Sovranità popolare, unità politica e morale della nazione e nuova classe dirigente: un gigante tra i membri dell’Assemblea Costituente
"Lo sforzo che vorrei fare all'inizio, in questo dibattito che giustamente fu definito preliminare, è quello di individuare quali sono i beni sostanziali che la Costituzione deve assicurare al popolo italiano, beni dei quali non si può prescindere, se si vuole raggiungere quell'obiettivo fondamentale che ho cercato di fissare e che devono essere o instaurati, o restaurati. Credo che questi beni siano tre: il primo è la libertà e il rispetto della sovranità popolare; il secondo è l'unità politica e morale della Nazione; il terzo è il progresso sociale, legato all'avvento di una nuova classe dirigente. Se noi riusciremo a fare una Costituzione la quale garantisca alla Nazione questi tre beni, allora non avremo fatto, com'è stato detto, una Costituzione interlocutoria, ma una Costituzione che rimarrà effettivamente come il libro da porsi accanto all'arca del patto, una Costituzione che illuminerà e guiderà il popolo italiano per un lungo periodo della sua storia. Le esigenze che ho indicato non sono infatti qualcosa di transitorio, ma sono esigenze permanenti e concrete, corrispondenti alla situazione storica ben determinata che sta davanti a noi" (Palmiro Togliatti, Intervento nella Discussione sul progetto preliminare di Costituzione, davanti all'assemblea plenaria della Costituente – 11 marzo 1947).
Oggi dobbiamo ammettere che non siamo ancora nel 1947, bensì nel 1943 (nel gennaio 1943!). La sovranità popolare è venuta meno non perché sequestrata da un partito che, come il partito fascista, riconosceva soltanto la sovranità dello Stato, bensì perché ceduta da elites traditrici a organi dell'Unione europea, completamente estranei non soltanto al popolo italiano, bensì, addirittura, allo Stato italiano.

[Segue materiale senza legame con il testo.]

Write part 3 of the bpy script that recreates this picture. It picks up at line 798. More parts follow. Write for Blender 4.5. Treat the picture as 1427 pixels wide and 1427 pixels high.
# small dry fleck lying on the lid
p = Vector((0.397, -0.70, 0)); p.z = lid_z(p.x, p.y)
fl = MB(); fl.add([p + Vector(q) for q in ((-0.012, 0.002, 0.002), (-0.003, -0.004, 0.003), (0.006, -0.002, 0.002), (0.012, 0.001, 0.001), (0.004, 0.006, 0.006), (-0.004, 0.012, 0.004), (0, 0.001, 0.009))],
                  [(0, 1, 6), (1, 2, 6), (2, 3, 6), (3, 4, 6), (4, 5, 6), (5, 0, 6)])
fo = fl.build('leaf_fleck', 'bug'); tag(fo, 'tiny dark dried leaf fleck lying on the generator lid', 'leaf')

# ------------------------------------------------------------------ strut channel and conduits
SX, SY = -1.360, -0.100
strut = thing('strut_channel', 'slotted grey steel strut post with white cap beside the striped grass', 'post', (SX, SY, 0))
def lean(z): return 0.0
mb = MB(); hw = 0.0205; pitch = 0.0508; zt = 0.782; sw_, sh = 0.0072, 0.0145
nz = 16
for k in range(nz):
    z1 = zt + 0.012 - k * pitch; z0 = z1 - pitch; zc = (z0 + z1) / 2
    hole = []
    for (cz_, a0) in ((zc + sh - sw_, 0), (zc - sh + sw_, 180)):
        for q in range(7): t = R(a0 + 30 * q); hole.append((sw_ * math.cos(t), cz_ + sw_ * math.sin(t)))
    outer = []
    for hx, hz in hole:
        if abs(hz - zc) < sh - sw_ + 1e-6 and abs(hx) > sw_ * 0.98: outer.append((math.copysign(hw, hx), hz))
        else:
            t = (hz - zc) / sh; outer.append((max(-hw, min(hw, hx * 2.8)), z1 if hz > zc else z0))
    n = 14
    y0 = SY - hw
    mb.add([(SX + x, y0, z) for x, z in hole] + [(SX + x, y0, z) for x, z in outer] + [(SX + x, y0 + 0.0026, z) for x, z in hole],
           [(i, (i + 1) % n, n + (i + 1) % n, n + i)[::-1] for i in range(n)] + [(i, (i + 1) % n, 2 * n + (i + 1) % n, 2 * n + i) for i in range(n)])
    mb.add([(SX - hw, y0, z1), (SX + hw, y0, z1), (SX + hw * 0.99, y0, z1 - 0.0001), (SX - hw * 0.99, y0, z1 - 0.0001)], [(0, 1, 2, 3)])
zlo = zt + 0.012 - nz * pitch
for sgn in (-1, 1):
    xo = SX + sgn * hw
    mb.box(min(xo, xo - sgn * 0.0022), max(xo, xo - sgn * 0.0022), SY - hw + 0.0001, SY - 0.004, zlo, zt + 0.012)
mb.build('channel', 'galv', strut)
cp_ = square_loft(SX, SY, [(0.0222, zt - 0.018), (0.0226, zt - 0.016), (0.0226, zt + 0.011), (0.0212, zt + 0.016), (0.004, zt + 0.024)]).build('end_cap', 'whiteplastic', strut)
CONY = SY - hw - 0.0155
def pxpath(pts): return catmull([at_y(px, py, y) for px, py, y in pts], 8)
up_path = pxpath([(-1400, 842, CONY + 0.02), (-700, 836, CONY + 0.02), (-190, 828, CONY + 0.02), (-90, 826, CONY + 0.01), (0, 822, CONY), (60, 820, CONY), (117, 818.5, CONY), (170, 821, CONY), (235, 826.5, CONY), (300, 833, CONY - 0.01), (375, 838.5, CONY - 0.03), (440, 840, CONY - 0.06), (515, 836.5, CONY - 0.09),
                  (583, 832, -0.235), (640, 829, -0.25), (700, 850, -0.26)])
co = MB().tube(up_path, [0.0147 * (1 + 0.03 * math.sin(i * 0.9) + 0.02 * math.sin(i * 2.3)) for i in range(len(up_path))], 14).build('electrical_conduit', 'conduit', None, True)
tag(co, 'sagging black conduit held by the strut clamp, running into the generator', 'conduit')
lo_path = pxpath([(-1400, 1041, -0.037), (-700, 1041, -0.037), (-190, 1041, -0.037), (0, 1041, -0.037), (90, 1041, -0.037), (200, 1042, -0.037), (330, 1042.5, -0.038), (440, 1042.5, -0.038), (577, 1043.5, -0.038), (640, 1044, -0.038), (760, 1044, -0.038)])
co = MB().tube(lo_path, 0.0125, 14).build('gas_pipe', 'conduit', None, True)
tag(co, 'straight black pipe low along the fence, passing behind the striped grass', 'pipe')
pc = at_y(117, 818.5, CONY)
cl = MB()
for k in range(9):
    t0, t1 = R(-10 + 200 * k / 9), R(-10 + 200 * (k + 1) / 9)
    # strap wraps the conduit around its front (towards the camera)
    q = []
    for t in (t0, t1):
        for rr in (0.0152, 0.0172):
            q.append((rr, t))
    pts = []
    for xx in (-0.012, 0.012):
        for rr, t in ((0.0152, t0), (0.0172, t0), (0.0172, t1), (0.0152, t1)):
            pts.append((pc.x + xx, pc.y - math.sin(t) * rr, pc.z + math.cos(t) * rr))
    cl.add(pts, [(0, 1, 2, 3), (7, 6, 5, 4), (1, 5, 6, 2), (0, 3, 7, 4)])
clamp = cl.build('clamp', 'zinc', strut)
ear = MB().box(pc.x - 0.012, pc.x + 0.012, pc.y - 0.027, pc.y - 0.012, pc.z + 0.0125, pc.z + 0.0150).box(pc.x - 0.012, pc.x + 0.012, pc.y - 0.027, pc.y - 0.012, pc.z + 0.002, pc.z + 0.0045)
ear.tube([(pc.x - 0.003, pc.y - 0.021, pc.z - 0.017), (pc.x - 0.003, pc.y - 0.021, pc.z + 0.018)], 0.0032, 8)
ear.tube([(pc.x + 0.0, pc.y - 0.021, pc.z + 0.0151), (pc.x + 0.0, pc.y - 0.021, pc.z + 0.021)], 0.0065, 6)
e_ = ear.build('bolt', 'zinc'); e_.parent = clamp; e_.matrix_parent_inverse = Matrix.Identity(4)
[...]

Perduta la sovranità dello Stato, non può esservi per principio la sovranità popolare.
L'Unità politica e morale della nazione si trova in una crisi ancora più grave rispetto al 1947. La riforma "federale" del centrosinistra è stata un miserabile cedimento alle pulsioni leghiste. E nel sud sorgono e serpeggiano pulsioni parallele a quelle leghiste. Ma la coesione sociale e territoriale della nazione viene meno soprattutto a causa dell'Unione europea che impedisce politiche interventiste e, imponendo la concorrenza, apparentemente abbandona la soluzione dei problemi al "mercato" ma in realtà non intende risolverli, perché lo scopo segreto e inconfessabile è quello di distruggere gli Stati nazionali e costruire un'Europa delle regioni.
La necessità di una nuova classe dirigente è avvertita dal popolo. Non dalle nuove forze politiche, che, in modo controfattuale, negano il problema, pensando che servano soltanto "portavoce". Tuttavia la pretesa di queste forze è tanto assurda e controfattuale, che nolenti o volenti, ben presto esse abbandonerano il loro punto di vista. Resterà pur sempre il problema di far emergere la nuova classe dirigente.
Risolvemmo i tre problemi allora e dobbiamo avere fede che li risolveremo nei prossimi anni.